Ya entrado en años, el viejo D’Alembert se declaró un viejo enamorado (quién sabe si de las mujeres) y, sin mediar afectaciones, solía ponerse cursi y exclamaba, emulando a su ídolo poético Torquato Tasso: “He perdido todo el tiempo que he pasado sin amar”.
Y otras veces, haciendo gala de patetismo, intentaba chantajear al lector con confidencias lacrimosas donde el filósofo de la Ilustración, cediendo al coerción emocional, resulta francamente irreconocible: “El cruel destino que me persigue desde mi nacimiento, este horrible destino que me ha privado hasta del amor de mi madre… ¡Oh naturaleza! ¡Oh, destino! Me someto a este fallo fatal de mi suerte, como una víctima desgraciada e inocente; veo, con Horacio, a la fortuna clavar sus clavos de hierro en mi cabeza infortunada…”.
Pero Jean le Rond D’Alembert, que sin duda fue un sujeto avispado, y en su senectud logró disfrazarse de árbitro recto e imparcial, terminó por conquistar una posición estratégica dentro del mundillo intelectual francés, llegando a ser un hombre temido incluso por el poder político.
Es probable que al avispado matemático, al impostado sabelotodo y al superficial ilustrado que fue D’Alembert le divirtiera saber que, a más de tres siglos de distancia, la crítica, los reproches y las calumnias no han juzgado negativamente su obra.

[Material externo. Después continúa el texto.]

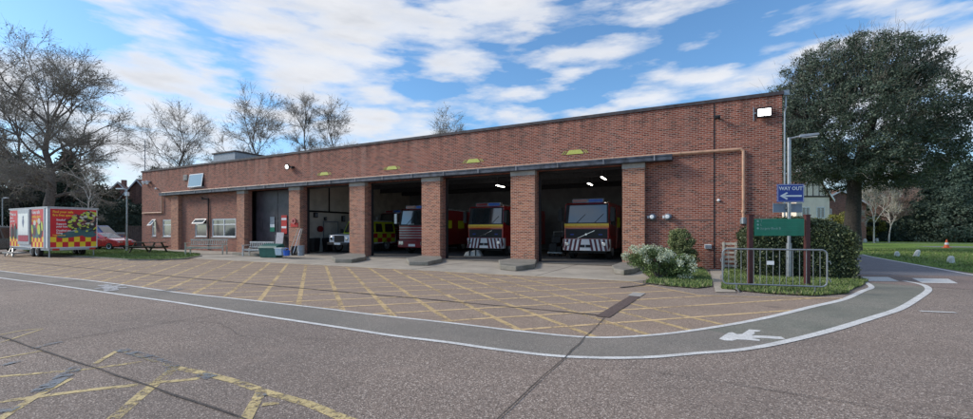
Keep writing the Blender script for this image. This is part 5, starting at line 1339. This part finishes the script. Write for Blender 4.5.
gR = 'dark evergreens behind the lawn'
for px, z, top, rad, seed, lf, shp, lab in ((905, 74, 172, 6.5, 51, L_CON, 'dome', 'dark rounded evergreen right of the birches'), (938, 70, 160, 7, 52, L_CON, 'cone', 'broad dark conifer rising behind the dark hedge'), (968, 64, 165, 6.5, 53, L_CON, 'cone', 'blue-green conifer at the right edge of the lawn'), (1000, 70, 150, 8, 54, L_CON, 'dome', 'tall evergreen cut by the right edge of the picture'),
        (889, 95, 190, 6, 55, L_IVY, 'dome', 'brownish distant tree showing behind the birches'), (925, 92, 178, 7, 56, L_YEW, 'dome', 'blackish evergreen between two dark conifers')):
    evergreen('evergreen_tree', lab, 'tree', px, z, hgt(top, z), rad, seed, lf, 26000, .34, low=.02, nclump=420, crad=.13, shape=shp, group=gR)
L_CONL = leafmat('pale_conifer', (.05, .08, .06), (.09, .13, .095), (.14, .19, .14))
evergreen('evergreen_tree', 'pale blue-green conifer spreading in front of the dark hedge', 'tree', 955, 60, hgt(188, 60), 4.6, 59, L_CONL, 16000, .26, low=.02, nclump=260, crad=.13, shape='cone', group=gR)
evergreen('golden_shrub', 'yellow-green shrub below the trunk of the huge domed tree', 'shrub', 868, 66, 4.5, 2.6, 57, L_GOLD, 5000, .25, low=.02, nclump=80, shape='dome', trunk_r=.1, limbs=5)
evergreen('golden_shrub', 'yellow-green shrub in front of the red brick house', 'shrub', 838, 46, 3.6, 1.6, 58, L_GOLD, 4000, .18, low=.02, nclump=60, shape='dome', trunk_r=.1, limbs=5)
gL = 'dark evergreens behind the exhibition trailer'
for px, z, top, rad, seed, lf, shp, lab in ((-6, 56, 140, 6, 61, L_CON, 'dome', 'tall dark evergreen cut by the left edge of the picture'), (18, 60, 152, 5.2, 62, L_YEW, 'dome', 'dark evergreen behind the red end of the trailer'), (42, 62, 178, 5, 63, L_CON, 'dome', 'low dark evergreen behind the trunk of the tallest bare tree'),
        (68, 58, 153, 4.6, 64, L_CON, 'cone', 'pointed dark conifer right of the tallest bare tree'), (92, 64, 182, 5.5, 65, L_IVY, 'dome', 'brownish twiggy shrub mass behind the trailer roof'), (113, 60, 200, 4.5, 66, L_CON, 'dome', 'low dark bush left of the lamp post'), (136, 66, 205, 4.0, 67, L_YEW, 'dome', 'low dark bush touching the left end of the station'), (158, 80, 168, 4, 68, L_CON, 'dome', 'dark treetop just above the left roof corner')):
    evergreen('evergreen_tree', lab, 'tree', px, z, hgt(top, z), rad, seed, lf, 16000, .32, low=.02, nclump=300, crad=.14, shape=shp, group=gL)

def hedge(name, label, loc, rz, L, D, H, leaf, n, size, seed, core, wav=.06, rnd_top=0.0):
    t = thing(name, label, 'hedge', loc, rz); rs = np.random.RandomState(seed)
    mb = MB(); i = .12; mb.box(-L/2+i*2, -D/2+i*2, 0, L/2-i*2, D/2-i*2, H-i*3.4); mb.build('stems', core, t, bevel=.15)
    A = [L*H, L*H, D*H, D*H, L*D]; A = np.array(A)/sum(A); f = rs.choice(5, n, p=A); u = rs.uniform(-.5, .5, n); v = rs.uniform(0, 1, n)
    P = np.zeros((n, 3))
    for k in range(5):
        m_ = f == k
        if k < 2: P[m_] = np.c_[u[m_]*L, np.full(m_.sum(), (-.5, .5)[k]*D), v[m_]*H]
        elif k < 4: P[m_] = np.c_[np.full(m_.sum(), (-.5, .5)[k-2]*L), u[m_]*D, v[m_]*H]
        else: P[m_] = np.c_[u[m_]*L, (v[m_]-.5)*D, np.full(m_.sum(), H)]
    # rounded shoulders and a surface that wanders
    c = np.array([0, 0, H*.45]); q = np.abs(P[:, 0]/(L/2)); sh = np.clip((P[:, 2]-H*.7)/(H*.3), 0, 1)
    P[:, 0] *= 1-.13*sh**2; P[:, 1] *= 1-.14*sh**2; P[:, 2] -= rnd_top*(q**3)*sh
    P += (np.sin(P[:, [1, 2, 0]]*3.1+seed)+np.sin(P[:, [2, 0, 1]]*7.3))*wav + rs.normal(0, .035+wav*.4, (n, 3))
    P[:, 2] = np.maximum(P[:, 2], .03)
    leafy('foliage', leaf, P, size, rs, t); return t
hedge('clipped_hedge', 'clipped dark green hedge behind the green direction sign', (2.93, 18.45, 0), R(5), 2.85, 2.6, 1.95, L_HEDGE, 52000, .075, 71, L_YEW, .03, .25)
hedge('tall_hedge', 'long tall blackish hedge at the far side of the lawn', (38.5, 84, 0), R(-12), 30, 4, 6.4, L_YEW, 40000, .36, 72, L_YEW, .2)
hedge('tall_hedge', 'dark hedge along the car park behind the trailer', (-58, 38, 0), R(58), 34, 3, 4.2, L_YEW, 30000, .28, 73, L_YEW, .2)

def shrub(name, label, x, y, parts_, seed):
    t = thing(name, label, 'shrub', (x, y, .03)); rs = np.random.RandomState(seed)
    segs = []
    for k in range(16):
        a = rs.uniform(0, 6.28); l = rs.uniform(.3, .8); segs.append((0, 0, 0, math.cos(a)*l, math.sin(a)*l*.6, rs.uniform(.4, .9), .02, .008))
    V, F = seg_arrays(segs, 5); npmesh('stems', V, F, BARK, parent=t)
    for nm, mat, cs, rad, n, size in parts_:
        leafy(nm, mat, clumps(rs, np.array(cs), rad, n), size, rs, t)
    return t
x, y = at(658, 13.9)
rs_ = np.random.RandomState(5)
def cloud(n, cx, cy, cz, rx, ry, rz, shell=.5):
    u = rs_.normal(size=(n, 3)); u /= np.linalg.norm(u, axis=1)[:, None]; q = rs_.uniform(shell, 1, n)[:, None]
    P = np.array([cx, cy, cz])+u*q*np.array([rx, ry, rz]); P[:, 2] = np.maximum(P[:, 2], .08); return P
leafC = np.concatenate([cloud(60, -.2, 0, .6, .75, .55, .42), cloud(40, .55, .1, .45, .5, .5, .38)])
flw = np.concatenate([cloud(60, -.3, -.05, .72, .78, .55, .36, .9), cloud(16, .78, -.15, .42, .32, .4, .34, .9)]); flw = flw[(flw[:, 2] > .55) | (flw[:, 0] > .55)]
shrub('flowering_shrub', 'low shrub with creamy white blossom in front of the last pier', x, y, [('foliage', L_BUSH, leafC, .2, 16000, .06), ('blossom', L_FLOW, flw, .15, 3600, .05)], 81)
x, y = at(680, 17.3)
shrub('green_shrub', 'upright olive green shrub against the brick wall behind the blossom', x, y, [('foliage', L_BUSH2, np.concatenate([cloud(80, 0, 0, 1.0, .48, .4, .72), cloud(30, .2, 0, .5, .6, .45, .4)]), .17, 15000, .065)], 82)

# ------------------------------------------------------------------ houses behind
def house(label, px, z, rz, W, D, He, Hr, wall, gable=True, timber=False, windows=(), chim=True, name='house'):
    x, y = at(px, z)
    t = thing(name, label, 'house', (x, y, 0), rz)
    mb = MB(); mb.box(-W/2, 0, 0, W/2, D, He)
    mb.prism([(-W/2, 0.001, He), (W/2, 0.001, He), (0, 0.001, Hr-.15)], (0, D-.002, 0)); mb.build('wall', wall, t)
    mb = MB(); e = .35; k = (Hr-He)/(W/2)
    for s in (-1, 1):
        p = [(s*(W/2+e), -e, He-e*k), (0, -e, Hr), (0, -e, Hr+.18), (s*(W/2+e), -e, He-e*k+.18)]
        mb.prism(p if s > 0 else p[::-1], (0, D+2*e, 0))
    r_ = mb.build('roof', TILE, t)
    mb = MB()
    for s in (-1, 1):
        p = [(s*(W/2+e+.05), -e-.06, He-e*k-.2), (0, -e-.06, Hr-.15), (0, -e-.06, Hr+.12), (s*(W/2+e+.05), -e-.06, He-e*k+.1)]
        mb.prism(p if s > 0 else p[::-1], (0, .05, 0))
    mb.build('bargeboard', WHITE, r_)
    if chim: mb = MB(); mb.box(-.4, D*.6, Hr-.8, .4, D*.6+.7, Hr+1.1); mb.build('chimney', BRICKH, r_)
    if timber:
        mb = MB(); mb.box(-W/2, -.05, He-.1, W/2, -.003, He+.1)
        for xx in np.linspace(-W/2+.6, W/2-.6, 5): mb.box(xx-.04, -.05, He+.1, xx+.04, -.003, He+(Hr-He)*(1-abs(xx)/(W/2))-.3)
        mb.build('timber_frame', TIMBER, t)
    for wx, wz, ww, wh in windows:
        mb = MB(); mb.box(wx-ww/2, -.06, wz, wx+ww/2, -.004, wz+.1); mb.box(wx-ww/2, -.06, wz+wh-.1, wx+ww/2, -.004, wz+wh)
        for q in (wx-ww/2, wx-.05, wx+ww/2-.1): mb.box(q, -.06, wz+.1, q+.1, -.004, wz+wh-.1)
        w = mb.build('window', WHITE, t); mb = MB(); mb.box(wx-ww/2+.1, -.03, wz+.1, wx+ww/2-.1, -.02, wz+wh-.1); mb.build('pane', GLASS, w)
    return t
house('cream rendered house with a timbered gable behind the way out sign', 813, 56, R(27), 4.4, 6, 6.2, 9.7, RENDER_, timber=True, windows=[(-1.0, 3.3, 1.1, 1.5), (1.0, 3.3, 1.1, 1.5)])
house('red brick house between the cream gable and the huge domed tree', 840, 62, R(20), 7.0, 9, 5.6, 7.6, BRICKH, windows=[(-1.6, 2.9, .9, 2.0), (1.4, 2.9, 1.1, 1.8)])
house('brown roofed house left of the station behind the lamp post', 118, 78, R(60), 7, 10, 6.2, 10.6, BRICKH, windows=[(-1.5, 3.6, 1.3, 1.5), (1.5, 3.6, 1.3, 1.5)])
house('brick house with pale bargeboards touching the left corner of the station', 138, 66, R(35), 6.5, 9, 5.6, 9.6, BRICKH, windows=[(-1.4, 3.2, 1.5, 1.2), (1.5, 3.2, 1.3, 1.2)])
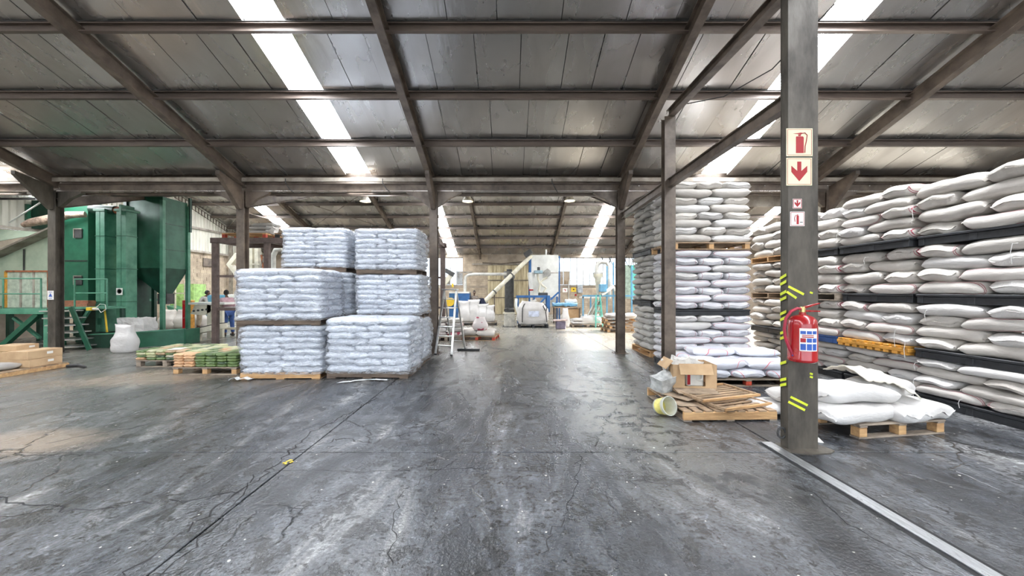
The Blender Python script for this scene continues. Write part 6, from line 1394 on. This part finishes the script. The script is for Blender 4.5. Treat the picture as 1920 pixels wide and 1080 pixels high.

A decir verdad, resulta sumamente extraño que los escasos críticos filosóficos, concentrados en repetir sistemáticamente las salutaciones y las condenas de repertorio, siguen amonestando a Voltaire (por chistosito) y a Rousseau (por jactancioso), pero casi nadie ha criticado al autor de Tesis sobre calculo integral.
El único personaje que se atrevió a levantar la voz contra D’Alembert fue su amigo Denis Diderot, quien en El sueño de D’Alembert satirizó varias de sus teorías, burlándose en especial de la noción de gérmenes preexistentes, que había defendido con tan pocas luces Jean le Rond, y que se aferraba a la estropeada noción de que las células sexuales contenían todas las generaciones futuras anidadas unas dentro de otras. Pero, fuera de Diderot, que en El sueño… tundió alegremente a su viejo camarada, pintándolo como a un sonámbulo delirante, resulta singular que casi todos los biógrafos y estudiosos de D’Alembert continúen guardado una extraña cautela sobre “el sensualismo inconsecuente” y la “mojigata y velada sátira a la Iglesia, que en realidad podría tomarse como un guiño”, tal como dejó asentado el autor de Jacques el fatalista, acaso el más grande y virulento de sus examigos.
Pero quizá tenía razón el neutral y abracadabrante Jean le Rond D’Alembert cuando apuntó que “la naturaleza humana es un misterio impenetrable al hombre mismo, cuando solamente lo alumbra la luz de la razón”. Y ese misterio abarca, claro, a los impenetrables biógrafos que han escrito sobre los contradictorios personajes de la Ilustración.